I do not know for sure the context of Lord Russell’s statement quoted in yesterday’s letter. But, I do know we are engaging in something that I did not learn as a student in New York City’s public schools during the 1950s. I vaguely remember learning that the United States government was concerned in 1861 and 1862 that the Brits might formally recognize the Confederate government and that these fears were mostly put to rest by the twin military victories at Gettysburg and Vicksburg in July 1863. But I knew nothing more specific than this. It was not until recently, when I read “The Education of Henry Adams”—a memoir written in the third person by the great grandson of John Adams—that I learned “the rest of the story.”
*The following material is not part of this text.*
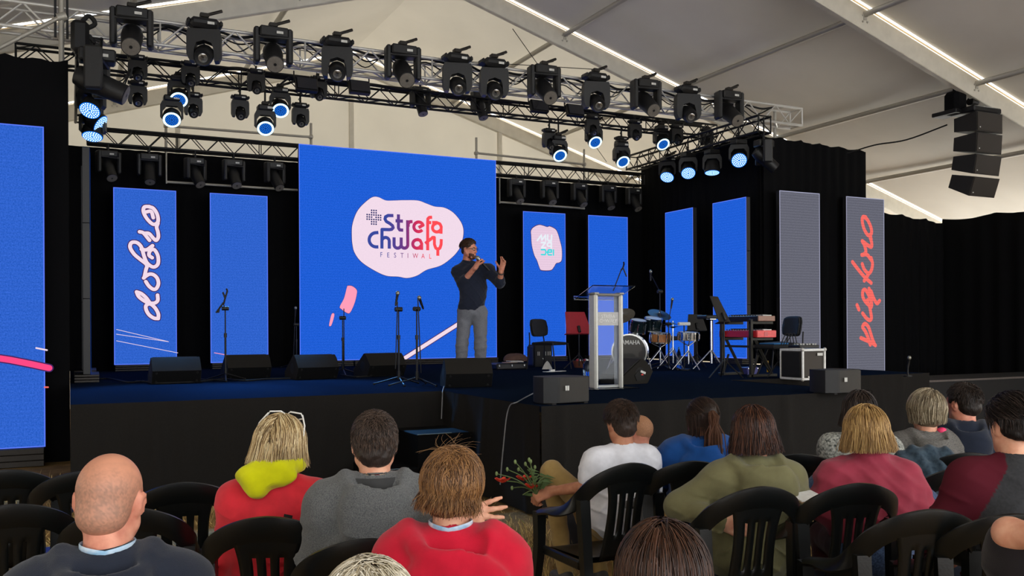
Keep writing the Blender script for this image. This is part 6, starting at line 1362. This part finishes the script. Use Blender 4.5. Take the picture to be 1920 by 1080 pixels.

Henry Adams served as private secretary to his father, Charles Francis Adams, who was United States Ambassador to England during the 1860s. Before he left the United States, the younger Adams assumed that because of their opposition to slavery the British would support the Federal Government in the Civil War. When he arrived in London, he was shocked to find strong pro-Confederate sentiment, especially in government circles. Part of this sentiment grew out of the rather Machiavellian beliefs of Prime Minister Henry John Temple, the Third Viscount Palmerston, that British interests in North America would be better served by splitting the United States in two. (The United States as a single strong nation on the southern border of Canada was more dangerous to British imperial goals in the northwest than would be two weaker nations, possibly involved in perpetual war over control of what later became our western states.)** When the Adams, father and son, arrived in London they were greeted by the news that the British Government had met with emissaries from the Confederate States and had recognized the “belligerency” of the Confederacy. It was in this context that Lord Russell probably made the statement quoted above. By comparing the Confederacy with the United States in 1776, he was attempting to justify Lord Palmerston’s government supporting what was a slavery-based nation. Because of his obvious bias, we can’t rely on his statement as establishing anything.

Further, the “principals of independence” that Lord Russell claimed the Confederacy was fighting for were totally different than those asserted by the United States in the Declaration of Independence. In 1776, we were asserting a right to participate in making the decisions that governed us. We refused to continue in a nation in which we had no representation in the governing body. In 1865, the seceding states were not asserting that they had no representation in the Congress. Rather, they were complaining that they no longer had the votes to control the Congress. They tried to leave the United States because they were no longer getting their way.
 

*However, Mencken was also the author of the following statement, which raises questions about whether our letter writer should be relying on him:

“The Jews could be put down very plausibly as the most unpleasant race ever heard of. As commonly encountered, they lack many of the qualities that mark the civilized man: courage, dignity, incorruptibility, ease, confidence. They have vanity without pride, voluptuousness without taste, and learning without wisdom. Their fortitude, such as it is, is wasted upon puerile objects, and their charity is mainly a form of display.”



**Prime Minister Palmerston’s policies almost led to disaster. The United States discovered that the British were about to provide secret military assistance to the Confederacy. President Lincoln warned the British that if they did not stop meddling in the internal affairs of the United States he would be forced to seek a declaration of war against England.